Miriam Ballen – Director of the Psychotrauma and Crisis Response Unit of United Hatzalah of Israel – said that her team of four mental health professionals had flown in on Sunday.

“We all have experience working with terror attacks and other mass casualty incidents across Israel on a pretty regular basis, unfortunately,” Ballen told The Algemeiner. “We wanted to bring our skill set  and show solidarity with the Jewish community.”

Ballen said that she and her team had been “constantly surprised and inspired by the amazing unity we find here in Pittsburgh.”

Said Ballen: “They have a natural, healthy support system that I am very hopeful will assist in them bouncing back.”

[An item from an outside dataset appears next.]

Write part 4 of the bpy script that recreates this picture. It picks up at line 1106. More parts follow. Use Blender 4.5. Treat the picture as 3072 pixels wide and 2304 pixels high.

Asked about the difference between Israeli and American responses to atrocities against civilians, Ballen noted that Israelis have become more acclimatized over the years.

“Israelis are always on guard, always expecting something to happen, not that it’s a pleasant way to live. but that’s the reality,” she said. “Here nobody really thinks something like this will happen, so the shock factor, and being caught off guard, is contributing to a much more traumatized reaction. It’s still very raw three days later, so it shows you how affected they are. In Israel, a day after a terrorist attack, it’s old news, because now we’re worrying about the next one.”

Ballen’s view was shared by Talia Levanon, the head of a five member team from the Israel Trauma Coalition that landed in Pittsburgh on Monday.

“In Israel, people understand the possibility of terror happening more than people here do,” Levanon said.

Levanon – who also helped trauma victims in Florida following the shooting at a public school in Broward county in February – praised the Pittsburgh Jewish community for its response to the tragedy.

“What we see is such strength and solidarity. People are doing everything they can to help others, and it’s very impressive,” she said.